[資源・新興国通貨7/18~21のポイント&注目通貨]トルコ中銀はどの程度利上げするか

著者:八代和也
投稿:2023/07/18 12:29

今週のポイント

カナダの6月CPI(消費者物価指数)が18日に発表されます(本稿執筆時点で未発表)。CPIが市場予想を上回る結果になれば、BOC(カナダ中銀)の利上げ観測が高まるとともに、カナダドルが堅調に推移しそうです。

NZドル/円やNZドル/米ドルは、19日のNZの1-3月期CPIに注目です。豪ドル/NZドルについては、20日の豪州の6月雇用統計にも影響を受ける可能性があります。

原油価格が堅調に推移しており、WTI原油先物は14日に4月下旬以来の高値をつけました。原油価格が上昇を続ける場合、カナダドルやメキシコペソの支援材料になりそうです。

TCMB(トルコ中銀)は20日に政策会合を開きます。6月に続いて利上げが行われると考えられます。トルコのCPI(消費者物価指数)上昇率は依然として高い(6月は前年比38.21%)うえ、TCMBは6月会合の声明で「インフレ見通しの大幅な改善が達成されるまで、金融引き締めは適切なタイミングかつ緩やかなペースで必要な限り強化される」と表明したからです。市場は利上げをほぼ確実視しており、どのくらい利上げするのか(利上げ幅)が焦点になりそうです。利上げ幅が市場予想を下回れば、トルコリラが軟調に推移する可能性があります。
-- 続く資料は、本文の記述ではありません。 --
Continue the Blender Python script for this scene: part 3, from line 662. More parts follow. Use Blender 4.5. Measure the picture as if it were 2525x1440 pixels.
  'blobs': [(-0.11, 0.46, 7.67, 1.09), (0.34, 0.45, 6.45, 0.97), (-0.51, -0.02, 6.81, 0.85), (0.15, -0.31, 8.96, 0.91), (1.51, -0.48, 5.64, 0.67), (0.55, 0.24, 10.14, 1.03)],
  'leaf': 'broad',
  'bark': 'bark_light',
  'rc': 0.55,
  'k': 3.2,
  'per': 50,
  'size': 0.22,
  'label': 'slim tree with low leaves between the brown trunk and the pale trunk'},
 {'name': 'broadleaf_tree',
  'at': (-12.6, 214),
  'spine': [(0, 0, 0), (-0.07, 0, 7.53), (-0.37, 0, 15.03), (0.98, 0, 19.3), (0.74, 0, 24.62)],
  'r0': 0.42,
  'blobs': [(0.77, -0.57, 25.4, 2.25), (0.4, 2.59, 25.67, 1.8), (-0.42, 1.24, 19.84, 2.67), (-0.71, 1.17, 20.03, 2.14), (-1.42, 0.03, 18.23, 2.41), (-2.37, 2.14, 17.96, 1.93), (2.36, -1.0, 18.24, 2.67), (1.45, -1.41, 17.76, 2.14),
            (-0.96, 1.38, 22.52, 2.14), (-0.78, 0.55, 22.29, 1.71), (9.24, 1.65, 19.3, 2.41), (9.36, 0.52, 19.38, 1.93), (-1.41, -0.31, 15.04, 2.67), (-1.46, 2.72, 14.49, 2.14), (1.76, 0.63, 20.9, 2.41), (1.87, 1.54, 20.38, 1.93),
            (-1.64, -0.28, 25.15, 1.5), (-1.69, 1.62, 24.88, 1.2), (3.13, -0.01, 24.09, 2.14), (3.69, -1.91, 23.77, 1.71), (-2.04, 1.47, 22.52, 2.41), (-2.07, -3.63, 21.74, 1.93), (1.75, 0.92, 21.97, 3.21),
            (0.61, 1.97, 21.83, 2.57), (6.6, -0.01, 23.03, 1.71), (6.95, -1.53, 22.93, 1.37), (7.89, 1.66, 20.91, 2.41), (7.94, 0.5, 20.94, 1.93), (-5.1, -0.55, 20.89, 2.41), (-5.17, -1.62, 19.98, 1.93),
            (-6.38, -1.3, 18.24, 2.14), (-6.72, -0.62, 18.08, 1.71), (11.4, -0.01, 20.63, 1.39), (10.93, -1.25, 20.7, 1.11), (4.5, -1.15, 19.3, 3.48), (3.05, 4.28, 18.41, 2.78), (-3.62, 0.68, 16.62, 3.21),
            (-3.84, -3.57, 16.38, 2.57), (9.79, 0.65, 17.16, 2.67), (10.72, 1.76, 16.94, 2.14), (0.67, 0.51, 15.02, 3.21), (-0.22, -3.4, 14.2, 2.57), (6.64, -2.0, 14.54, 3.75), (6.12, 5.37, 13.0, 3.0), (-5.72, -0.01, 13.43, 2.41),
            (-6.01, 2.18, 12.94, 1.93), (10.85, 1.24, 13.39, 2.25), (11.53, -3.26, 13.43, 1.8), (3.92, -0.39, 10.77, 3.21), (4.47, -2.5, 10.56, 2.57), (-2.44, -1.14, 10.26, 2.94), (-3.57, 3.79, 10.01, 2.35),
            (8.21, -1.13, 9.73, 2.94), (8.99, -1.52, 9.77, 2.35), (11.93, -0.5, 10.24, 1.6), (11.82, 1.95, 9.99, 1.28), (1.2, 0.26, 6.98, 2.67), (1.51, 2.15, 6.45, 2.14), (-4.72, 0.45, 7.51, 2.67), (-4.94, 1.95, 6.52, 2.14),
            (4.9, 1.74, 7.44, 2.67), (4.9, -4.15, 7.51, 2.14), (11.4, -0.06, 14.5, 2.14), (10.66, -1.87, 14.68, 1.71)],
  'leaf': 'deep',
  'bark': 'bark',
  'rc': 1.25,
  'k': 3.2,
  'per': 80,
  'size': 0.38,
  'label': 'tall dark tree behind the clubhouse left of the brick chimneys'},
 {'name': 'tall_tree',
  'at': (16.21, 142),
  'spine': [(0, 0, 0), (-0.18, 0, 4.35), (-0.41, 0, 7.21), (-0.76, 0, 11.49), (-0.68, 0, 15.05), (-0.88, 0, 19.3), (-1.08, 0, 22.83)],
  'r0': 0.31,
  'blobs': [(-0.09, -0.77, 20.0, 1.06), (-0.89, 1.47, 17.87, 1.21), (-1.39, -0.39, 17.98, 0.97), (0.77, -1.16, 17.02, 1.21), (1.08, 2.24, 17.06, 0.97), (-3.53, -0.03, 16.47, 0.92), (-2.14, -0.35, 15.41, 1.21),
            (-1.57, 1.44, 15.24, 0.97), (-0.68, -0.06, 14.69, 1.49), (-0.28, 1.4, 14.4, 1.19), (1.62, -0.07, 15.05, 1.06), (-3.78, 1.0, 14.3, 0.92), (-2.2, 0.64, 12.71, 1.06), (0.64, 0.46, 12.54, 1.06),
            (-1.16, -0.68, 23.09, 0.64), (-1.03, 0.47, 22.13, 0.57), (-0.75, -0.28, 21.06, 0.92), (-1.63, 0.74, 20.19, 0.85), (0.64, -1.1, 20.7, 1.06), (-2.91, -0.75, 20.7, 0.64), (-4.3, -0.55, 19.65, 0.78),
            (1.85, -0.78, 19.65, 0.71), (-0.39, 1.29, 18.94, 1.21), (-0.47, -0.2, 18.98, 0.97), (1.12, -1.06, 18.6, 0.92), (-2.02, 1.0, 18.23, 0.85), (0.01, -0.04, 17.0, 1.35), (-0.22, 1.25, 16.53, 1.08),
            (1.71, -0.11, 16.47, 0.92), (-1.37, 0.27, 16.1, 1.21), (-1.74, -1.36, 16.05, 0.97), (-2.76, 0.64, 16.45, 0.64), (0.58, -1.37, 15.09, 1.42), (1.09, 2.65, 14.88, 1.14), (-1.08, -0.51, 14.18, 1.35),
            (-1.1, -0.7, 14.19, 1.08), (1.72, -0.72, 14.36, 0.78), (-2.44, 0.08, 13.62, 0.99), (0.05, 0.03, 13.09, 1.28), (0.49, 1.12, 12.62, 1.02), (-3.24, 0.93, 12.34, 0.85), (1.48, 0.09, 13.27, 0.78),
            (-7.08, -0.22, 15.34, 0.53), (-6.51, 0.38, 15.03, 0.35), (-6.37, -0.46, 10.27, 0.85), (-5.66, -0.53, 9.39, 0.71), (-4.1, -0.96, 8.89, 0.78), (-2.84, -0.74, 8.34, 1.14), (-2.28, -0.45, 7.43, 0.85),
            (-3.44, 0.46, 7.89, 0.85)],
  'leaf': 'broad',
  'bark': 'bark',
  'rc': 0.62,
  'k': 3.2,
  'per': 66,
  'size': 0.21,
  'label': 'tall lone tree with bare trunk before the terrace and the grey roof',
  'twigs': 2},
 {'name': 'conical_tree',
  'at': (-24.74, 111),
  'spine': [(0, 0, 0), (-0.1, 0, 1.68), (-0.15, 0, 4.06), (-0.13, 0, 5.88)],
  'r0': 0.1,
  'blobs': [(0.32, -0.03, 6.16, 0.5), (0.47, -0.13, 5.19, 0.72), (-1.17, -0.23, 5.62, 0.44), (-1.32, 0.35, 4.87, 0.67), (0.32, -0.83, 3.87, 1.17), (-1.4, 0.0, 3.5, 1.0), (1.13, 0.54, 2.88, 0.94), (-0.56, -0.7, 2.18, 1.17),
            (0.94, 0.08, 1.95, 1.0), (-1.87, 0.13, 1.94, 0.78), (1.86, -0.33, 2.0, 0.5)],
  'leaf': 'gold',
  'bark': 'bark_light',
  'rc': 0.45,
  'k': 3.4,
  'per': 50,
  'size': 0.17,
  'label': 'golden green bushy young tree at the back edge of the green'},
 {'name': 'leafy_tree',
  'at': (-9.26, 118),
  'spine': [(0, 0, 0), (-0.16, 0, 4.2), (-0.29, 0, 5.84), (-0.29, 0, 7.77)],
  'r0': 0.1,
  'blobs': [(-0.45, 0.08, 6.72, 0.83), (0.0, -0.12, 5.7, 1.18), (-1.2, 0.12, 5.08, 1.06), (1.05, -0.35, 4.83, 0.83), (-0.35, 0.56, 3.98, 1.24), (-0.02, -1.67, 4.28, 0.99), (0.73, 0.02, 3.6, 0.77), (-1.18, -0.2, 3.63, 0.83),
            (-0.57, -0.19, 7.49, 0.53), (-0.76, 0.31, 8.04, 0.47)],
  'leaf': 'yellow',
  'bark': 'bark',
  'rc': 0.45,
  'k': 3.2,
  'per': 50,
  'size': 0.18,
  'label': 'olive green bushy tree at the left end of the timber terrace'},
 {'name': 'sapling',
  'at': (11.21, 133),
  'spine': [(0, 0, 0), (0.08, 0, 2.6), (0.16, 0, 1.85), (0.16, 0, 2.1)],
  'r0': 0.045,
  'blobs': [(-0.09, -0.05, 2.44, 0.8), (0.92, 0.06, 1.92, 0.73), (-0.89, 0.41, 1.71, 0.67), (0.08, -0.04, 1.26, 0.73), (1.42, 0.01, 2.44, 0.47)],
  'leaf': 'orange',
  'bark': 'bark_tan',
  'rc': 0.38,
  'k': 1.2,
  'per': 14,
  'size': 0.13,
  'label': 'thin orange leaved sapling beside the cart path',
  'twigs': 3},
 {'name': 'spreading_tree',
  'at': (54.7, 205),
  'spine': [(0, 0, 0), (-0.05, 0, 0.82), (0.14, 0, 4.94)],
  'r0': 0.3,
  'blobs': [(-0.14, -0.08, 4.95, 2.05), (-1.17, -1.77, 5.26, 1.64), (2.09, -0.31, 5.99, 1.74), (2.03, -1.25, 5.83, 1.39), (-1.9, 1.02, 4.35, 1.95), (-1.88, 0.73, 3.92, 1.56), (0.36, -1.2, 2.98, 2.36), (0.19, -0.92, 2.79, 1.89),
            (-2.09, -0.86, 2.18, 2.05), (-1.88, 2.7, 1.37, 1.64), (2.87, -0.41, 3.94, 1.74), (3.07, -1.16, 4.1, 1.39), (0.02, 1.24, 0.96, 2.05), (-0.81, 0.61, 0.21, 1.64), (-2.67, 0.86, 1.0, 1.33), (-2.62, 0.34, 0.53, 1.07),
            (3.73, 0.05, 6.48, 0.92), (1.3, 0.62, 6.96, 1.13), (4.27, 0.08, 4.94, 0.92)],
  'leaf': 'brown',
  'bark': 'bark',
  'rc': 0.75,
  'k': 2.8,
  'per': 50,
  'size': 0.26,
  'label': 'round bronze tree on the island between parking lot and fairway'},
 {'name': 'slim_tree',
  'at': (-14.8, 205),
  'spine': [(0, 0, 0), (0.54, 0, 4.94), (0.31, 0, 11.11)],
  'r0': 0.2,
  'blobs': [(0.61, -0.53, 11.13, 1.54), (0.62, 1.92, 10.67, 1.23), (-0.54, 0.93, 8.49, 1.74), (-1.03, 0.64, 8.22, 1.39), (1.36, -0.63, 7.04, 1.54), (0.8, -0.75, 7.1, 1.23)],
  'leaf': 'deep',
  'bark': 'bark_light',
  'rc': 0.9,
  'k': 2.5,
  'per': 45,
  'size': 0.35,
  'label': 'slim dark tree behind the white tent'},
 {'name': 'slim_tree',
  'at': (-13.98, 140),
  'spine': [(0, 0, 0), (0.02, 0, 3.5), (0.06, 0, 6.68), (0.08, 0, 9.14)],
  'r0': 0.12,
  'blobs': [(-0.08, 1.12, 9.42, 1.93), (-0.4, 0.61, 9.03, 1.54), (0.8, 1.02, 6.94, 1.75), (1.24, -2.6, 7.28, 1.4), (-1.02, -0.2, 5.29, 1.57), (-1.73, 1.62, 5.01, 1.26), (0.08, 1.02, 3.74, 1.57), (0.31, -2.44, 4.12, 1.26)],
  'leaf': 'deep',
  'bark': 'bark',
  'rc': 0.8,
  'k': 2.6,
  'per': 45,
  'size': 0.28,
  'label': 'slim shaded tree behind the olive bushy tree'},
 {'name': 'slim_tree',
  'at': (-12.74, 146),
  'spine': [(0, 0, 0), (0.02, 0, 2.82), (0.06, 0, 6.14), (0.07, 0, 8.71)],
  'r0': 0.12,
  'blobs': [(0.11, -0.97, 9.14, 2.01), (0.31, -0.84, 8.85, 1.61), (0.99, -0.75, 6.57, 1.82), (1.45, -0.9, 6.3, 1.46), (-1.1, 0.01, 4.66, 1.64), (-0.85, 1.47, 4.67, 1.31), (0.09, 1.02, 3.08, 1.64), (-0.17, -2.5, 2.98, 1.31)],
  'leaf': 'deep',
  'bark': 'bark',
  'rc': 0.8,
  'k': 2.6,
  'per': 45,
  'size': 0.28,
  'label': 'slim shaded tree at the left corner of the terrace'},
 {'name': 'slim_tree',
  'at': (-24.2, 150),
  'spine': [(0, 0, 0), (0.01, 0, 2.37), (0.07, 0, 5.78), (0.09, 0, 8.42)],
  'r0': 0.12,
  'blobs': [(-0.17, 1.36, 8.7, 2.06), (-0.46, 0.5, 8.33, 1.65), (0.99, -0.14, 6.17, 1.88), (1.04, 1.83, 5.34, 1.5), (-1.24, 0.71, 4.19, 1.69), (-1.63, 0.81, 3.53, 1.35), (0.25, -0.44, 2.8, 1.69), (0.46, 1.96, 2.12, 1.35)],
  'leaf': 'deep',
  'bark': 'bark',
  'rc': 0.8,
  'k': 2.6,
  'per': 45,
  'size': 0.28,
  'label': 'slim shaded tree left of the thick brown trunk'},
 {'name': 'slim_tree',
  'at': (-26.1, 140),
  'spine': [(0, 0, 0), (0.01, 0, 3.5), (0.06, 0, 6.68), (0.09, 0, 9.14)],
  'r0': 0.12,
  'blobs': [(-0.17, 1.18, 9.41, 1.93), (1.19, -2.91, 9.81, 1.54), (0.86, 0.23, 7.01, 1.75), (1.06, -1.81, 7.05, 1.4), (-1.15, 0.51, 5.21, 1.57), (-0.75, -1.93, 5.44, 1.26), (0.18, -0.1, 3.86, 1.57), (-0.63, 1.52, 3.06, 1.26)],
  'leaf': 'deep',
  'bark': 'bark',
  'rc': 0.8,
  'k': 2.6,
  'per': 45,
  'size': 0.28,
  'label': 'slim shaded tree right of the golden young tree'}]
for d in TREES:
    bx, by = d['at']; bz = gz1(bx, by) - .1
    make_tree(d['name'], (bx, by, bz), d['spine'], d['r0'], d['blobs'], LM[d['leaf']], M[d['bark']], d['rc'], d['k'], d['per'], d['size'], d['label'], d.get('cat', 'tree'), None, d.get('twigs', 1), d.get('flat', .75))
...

TCMBと同じ20日にSARB(南アフリカ中銀)は政策会合を開きます。市場では、「0.25%利上げする」と「政策金利は据え置かれる」とで見方が割れており、そのためどのような結果になっても南アフリカランドが反応すると考えられます。利上げが行われれば、南アフリカランドは堅調に推移しそうです。

今週の注目通貨ペア(1):<豪ドル/NZドル 予想レンジ:1.06000NZドル~1.09000NZドル>

RBNZ(NZ中銀)は7月12日に政策会合を開き、政策金利を5.50%に据え置くことを決定。21年10月に開始した利上げを停止しました。RBNZが政策金利を据え置いたのは、21年8月以来、約2年ぶりです。

RBNZは声明で、「政策金利は予見可能な将来において抑制的な水準に維持する必要があるとの認識で一致した」とし、政策金利を当面据え置くことを示唆しました。

市場では政策金利は据え置かれるとの見方が大勢だったことや、声明や議事録で今後の政策変更の可能性が示されなかったため、RBNZの政策会合に対して市場の反応は限定的でした。


今週の豪ドル/NZドルは、NZの4-6月期CPI(消費者物価指数。19日)や豪州の6月雇用統計(20日)が材料になりそうです。

NZのCPIの市場予想は前年比5.9%と、RBNZのインフレ目標(1~3%)は引き続き大きく上回るものの、上昇率は1-3月期の6.7%から鈍化するとみられています。

RBA(豪中銀)は 4日の政策会合で政策金利を据え置いたものの、市場ではRBAは今後再び利上げするとの観測があります。豪州の雇用統計の結果を受けて利上げ観測が強まるかどうかに注目です。

CPIが市場予想を下回る、あるいはRBAの利上げ観測が強まれば、豪ドル/NZドルは堅調に推移しそう。豪ドル/NZドルの目先の上値メドとして、200日移動平均線(7/18時点で1.08291NZドル)が挙げられます。

今週の注目通貨ペア(2):<米ドル/カナダドル 予想レンジ:1.30000カナダドル~1.33000カナダドル>

米ドル/カナダドルは7月14日に一時1.30888カナダドルへと下落し、22年9月以来の安値をつけました。米FRBの利上げ打ち止め観測が高まって米ドルが全般的に下落したほか、BOC(カナダ中銀)が12日の政策会合で0.25%利上げしたことが、米ドル/カナダドル下落の主な要因と考えられます。

今週発表される米国の経済指標が市場予想よりも弱い結果になる、あるいはカナダの6月CPI(消費者物価指数。18日発表)が市場予想を上回る結果になれば、米ドル/カナダドルは下落しそうです。

原油価格の動向にも注目です。米WTI原油先物は14日に一時1バレル75ドル台へと上昇し、4月26日以来の高値をつけました。原油価格の上昇はカナダドルにとってプラス材料のため、WTI原油先物が上昇を続ければ、米ドル/カナダドルの下落要因になる可能性があります。